Nienawidzę niedziel.

Słoneczne, ciche i spokojne. Jak na ironię poprzedzają poniedziałek - kto lubi poniedziałki? Tylko szczęśliwy człowiek, ale takich jest mało. Niestety. Choć może stety? Bo popatrz - gdyby na świecie była tylko garstka nieszczęśliwych ludzi, to owi ludzie załamaliby się wiedząc, że ze swoim bólem są sami, no, może mniej liczni niż ci zadowoleni. Dziwny ten świat, nie uważasz? To by ich dobiło.
A czy ja jestem szczęśliwy? Nie wiem, na to pytanie nie potrafię odpowiedzieć. Zależy to od tego jak zdefiniujemy pojęcie szczęścia. Szczęście chwilowe, czy to drugie? Dłuższodystansowe? Tak, chyba tak.
No więc wiadomo - natura wyposażyła nas w pewien mechanizm regulujący poziom endorfin, dzięki którym odczuwamy zadowolenie. Chwilowo jestem w dobrym humorze, choć jak już wcześniej pisałem pogoda mi się nie podoba. Ale wiesz jakie JA mam zdanie o tym co nas uszczęśliwia?

Miłość, tak myślę.

Po co komu żyć dla dóbr materialnych - pieniędzy, samochodu, wielkiego domu, jeśli to życie miałoby być pozbawione miłości? Och, jakże romantyczna sentencja, czyż nie? No, ale ta już mam. Wracają do tematu - wyobraź sobie teraz, że wracasz swoim drogim luksusowym samochodem do swojego wielkiego-drogiego-luksusowego domu z basenem.

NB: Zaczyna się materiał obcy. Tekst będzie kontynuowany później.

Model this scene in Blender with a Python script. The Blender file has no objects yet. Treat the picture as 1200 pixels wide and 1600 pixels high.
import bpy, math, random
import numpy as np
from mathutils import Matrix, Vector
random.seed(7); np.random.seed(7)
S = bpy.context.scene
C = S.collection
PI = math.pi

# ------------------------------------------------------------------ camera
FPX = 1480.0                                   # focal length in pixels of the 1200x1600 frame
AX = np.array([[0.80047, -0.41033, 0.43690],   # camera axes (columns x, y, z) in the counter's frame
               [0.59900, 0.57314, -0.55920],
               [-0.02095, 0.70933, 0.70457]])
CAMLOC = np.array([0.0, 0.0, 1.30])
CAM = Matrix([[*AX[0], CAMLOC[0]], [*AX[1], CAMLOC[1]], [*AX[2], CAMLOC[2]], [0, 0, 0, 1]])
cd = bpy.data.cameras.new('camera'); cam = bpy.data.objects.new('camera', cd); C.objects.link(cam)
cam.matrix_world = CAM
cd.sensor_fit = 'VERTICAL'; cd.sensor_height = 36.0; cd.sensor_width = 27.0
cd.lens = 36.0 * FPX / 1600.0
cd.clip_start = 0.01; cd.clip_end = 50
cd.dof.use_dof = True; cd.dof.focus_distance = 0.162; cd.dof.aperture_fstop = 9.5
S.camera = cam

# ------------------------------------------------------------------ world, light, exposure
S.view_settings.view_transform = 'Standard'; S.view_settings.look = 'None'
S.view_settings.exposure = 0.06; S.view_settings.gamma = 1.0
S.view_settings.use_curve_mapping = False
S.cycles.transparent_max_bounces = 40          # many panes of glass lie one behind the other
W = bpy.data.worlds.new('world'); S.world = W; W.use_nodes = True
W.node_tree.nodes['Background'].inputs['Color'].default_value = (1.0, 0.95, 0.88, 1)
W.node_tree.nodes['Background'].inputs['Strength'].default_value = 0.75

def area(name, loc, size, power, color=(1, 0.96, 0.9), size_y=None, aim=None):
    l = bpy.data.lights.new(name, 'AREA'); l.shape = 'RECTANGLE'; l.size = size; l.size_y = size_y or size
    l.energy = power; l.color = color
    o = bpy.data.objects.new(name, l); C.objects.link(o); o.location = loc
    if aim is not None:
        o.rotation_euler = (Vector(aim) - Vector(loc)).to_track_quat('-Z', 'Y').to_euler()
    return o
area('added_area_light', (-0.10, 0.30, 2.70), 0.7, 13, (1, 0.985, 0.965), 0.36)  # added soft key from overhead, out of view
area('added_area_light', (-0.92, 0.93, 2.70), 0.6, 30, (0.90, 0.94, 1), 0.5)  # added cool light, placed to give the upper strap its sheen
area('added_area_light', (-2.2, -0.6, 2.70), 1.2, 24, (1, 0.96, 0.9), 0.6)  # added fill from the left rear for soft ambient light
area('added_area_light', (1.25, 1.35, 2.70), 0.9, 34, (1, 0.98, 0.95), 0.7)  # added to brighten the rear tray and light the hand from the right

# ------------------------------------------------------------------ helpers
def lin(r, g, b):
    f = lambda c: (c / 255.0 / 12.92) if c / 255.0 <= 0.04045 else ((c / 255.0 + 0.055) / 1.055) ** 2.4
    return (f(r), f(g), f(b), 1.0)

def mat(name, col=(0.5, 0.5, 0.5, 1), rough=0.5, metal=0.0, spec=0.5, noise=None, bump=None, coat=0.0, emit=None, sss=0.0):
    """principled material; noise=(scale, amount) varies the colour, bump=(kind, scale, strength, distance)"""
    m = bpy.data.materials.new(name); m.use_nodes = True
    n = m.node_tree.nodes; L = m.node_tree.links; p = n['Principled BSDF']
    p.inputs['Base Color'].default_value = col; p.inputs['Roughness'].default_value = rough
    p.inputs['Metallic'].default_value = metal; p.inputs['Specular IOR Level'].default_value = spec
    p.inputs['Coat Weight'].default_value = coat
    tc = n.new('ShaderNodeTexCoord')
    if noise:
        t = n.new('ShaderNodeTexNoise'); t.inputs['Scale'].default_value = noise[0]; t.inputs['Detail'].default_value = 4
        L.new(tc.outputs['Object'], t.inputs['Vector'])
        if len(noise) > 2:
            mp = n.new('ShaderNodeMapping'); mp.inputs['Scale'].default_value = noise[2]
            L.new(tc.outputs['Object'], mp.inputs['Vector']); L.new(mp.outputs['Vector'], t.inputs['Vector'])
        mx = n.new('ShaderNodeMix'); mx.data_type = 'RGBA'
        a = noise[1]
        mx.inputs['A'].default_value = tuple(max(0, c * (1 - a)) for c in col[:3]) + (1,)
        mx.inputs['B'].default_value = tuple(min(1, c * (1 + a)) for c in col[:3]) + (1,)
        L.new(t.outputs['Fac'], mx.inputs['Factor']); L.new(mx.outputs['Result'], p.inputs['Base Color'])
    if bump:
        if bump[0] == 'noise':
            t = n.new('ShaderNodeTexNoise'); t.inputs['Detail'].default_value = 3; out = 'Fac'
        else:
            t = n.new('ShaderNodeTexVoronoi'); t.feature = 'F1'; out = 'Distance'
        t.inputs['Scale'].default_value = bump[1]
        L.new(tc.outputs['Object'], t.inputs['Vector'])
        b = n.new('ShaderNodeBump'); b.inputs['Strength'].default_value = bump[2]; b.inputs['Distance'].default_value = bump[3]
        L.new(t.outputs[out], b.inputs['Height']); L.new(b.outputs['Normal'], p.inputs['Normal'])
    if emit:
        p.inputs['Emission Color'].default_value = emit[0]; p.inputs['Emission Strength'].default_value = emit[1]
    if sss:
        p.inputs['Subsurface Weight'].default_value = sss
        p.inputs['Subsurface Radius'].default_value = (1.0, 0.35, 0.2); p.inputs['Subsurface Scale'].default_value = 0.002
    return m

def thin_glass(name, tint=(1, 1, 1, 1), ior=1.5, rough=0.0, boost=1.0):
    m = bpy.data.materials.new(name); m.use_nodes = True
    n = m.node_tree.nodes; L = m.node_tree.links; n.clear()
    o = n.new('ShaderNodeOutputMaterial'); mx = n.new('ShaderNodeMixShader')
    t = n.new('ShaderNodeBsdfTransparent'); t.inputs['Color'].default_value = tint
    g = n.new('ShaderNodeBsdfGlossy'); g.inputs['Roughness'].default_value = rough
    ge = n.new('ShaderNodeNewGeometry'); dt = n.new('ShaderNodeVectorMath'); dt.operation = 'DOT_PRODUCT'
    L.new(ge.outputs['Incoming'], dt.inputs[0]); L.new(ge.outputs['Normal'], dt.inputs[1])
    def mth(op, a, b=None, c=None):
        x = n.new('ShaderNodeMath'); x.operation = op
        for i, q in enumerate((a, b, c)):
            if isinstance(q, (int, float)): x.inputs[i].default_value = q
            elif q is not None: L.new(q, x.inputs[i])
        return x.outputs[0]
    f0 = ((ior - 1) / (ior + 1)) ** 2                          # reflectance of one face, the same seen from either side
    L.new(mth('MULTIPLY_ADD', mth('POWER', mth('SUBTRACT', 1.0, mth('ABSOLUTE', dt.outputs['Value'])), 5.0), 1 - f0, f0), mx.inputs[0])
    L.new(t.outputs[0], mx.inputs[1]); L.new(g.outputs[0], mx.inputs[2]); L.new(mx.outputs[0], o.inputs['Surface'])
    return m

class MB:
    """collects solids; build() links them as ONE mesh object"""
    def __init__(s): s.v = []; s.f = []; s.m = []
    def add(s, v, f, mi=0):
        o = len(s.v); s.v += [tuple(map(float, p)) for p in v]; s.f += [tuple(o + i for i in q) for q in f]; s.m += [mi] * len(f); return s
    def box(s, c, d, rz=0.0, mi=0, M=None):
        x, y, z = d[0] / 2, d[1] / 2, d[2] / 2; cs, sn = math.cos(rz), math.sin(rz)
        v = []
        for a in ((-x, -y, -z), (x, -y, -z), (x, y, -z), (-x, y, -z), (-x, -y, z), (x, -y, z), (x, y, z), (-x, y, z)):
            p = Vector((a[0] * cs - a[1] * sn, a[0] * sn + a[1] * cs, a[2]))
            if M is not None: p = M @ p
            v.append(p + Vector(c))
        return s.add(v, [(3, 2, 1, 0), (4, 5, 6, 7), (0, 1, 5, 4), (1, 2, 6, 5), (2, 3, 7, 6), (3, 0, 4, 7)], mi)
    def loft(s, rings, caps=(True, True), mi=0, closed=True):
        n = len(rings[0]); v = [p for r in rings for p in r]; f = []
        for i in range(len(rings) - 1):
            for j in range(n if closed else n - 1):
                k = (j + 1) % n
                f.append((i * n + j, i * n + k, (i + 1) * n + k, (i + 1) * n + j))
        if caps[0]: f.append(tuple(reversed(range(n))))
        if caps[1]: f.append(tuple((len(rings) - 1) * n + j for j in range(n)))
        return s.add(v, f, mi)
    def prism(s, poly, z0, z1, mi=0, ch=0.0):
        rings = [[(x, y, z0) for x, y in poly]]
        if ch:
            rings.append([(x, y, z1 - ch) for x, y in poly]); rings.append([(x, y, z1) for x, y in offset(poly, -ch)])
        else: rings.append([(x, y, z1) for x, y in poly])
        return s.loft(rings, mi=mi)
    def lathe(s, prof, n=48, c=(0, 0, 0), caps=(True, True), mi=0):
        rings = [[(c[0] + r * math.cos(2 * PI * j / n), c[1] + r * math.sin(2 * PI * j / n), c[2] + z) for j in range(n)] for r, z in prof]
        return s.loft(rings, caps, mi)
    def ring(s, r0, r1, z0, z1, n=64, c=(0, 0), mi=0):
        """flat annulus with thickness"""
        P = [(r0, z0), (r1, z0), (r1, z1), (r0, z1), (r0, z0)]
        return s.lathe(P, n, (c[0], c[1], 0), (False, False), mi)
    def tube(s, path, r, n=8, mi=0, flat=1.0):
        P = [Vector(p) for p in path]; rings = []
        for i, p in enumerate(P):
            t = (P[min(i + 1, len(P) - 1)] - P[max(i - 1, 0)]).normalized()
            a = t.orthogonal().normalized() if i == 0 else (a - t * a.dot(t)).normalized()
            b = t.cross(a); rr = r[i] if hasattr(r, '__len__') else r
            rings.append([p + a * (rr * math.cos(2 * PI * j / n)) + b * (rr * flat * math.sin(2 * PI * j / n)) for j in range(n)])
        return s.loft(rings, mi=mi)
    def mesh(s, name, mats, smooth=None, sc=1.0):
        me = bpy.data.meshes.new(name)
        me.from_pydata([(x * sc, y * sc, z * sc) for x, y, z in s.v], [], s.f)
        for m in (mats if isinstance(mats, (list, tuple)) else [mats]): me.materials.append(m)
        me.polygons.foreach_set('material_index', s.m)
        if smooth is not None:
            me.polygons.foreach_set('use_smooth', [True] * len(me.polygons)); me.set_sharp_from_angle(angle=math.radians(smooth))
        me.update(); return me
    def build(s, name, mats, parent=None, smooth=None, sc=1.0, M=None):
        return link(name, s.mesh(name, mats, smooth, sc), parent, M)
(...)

Wracasz sam, do pustego domu, do miejsca gdzie nikt na ciebie nie czeka. No, może poza gosposią, panią Basią. Przerażające! Może wielu teraz by się ze mną nie zgodziło, ale na dłuższą metę takie życie nie ma sensu.
Tak więc.
Lepiej żyć ledwo wiążąc koniec z końcem, ale z kimś kto kocha cię z całego serca, czy opływać w rolexy i inne insygnia bogactwa, ale być samemu i gadać tylko do kota?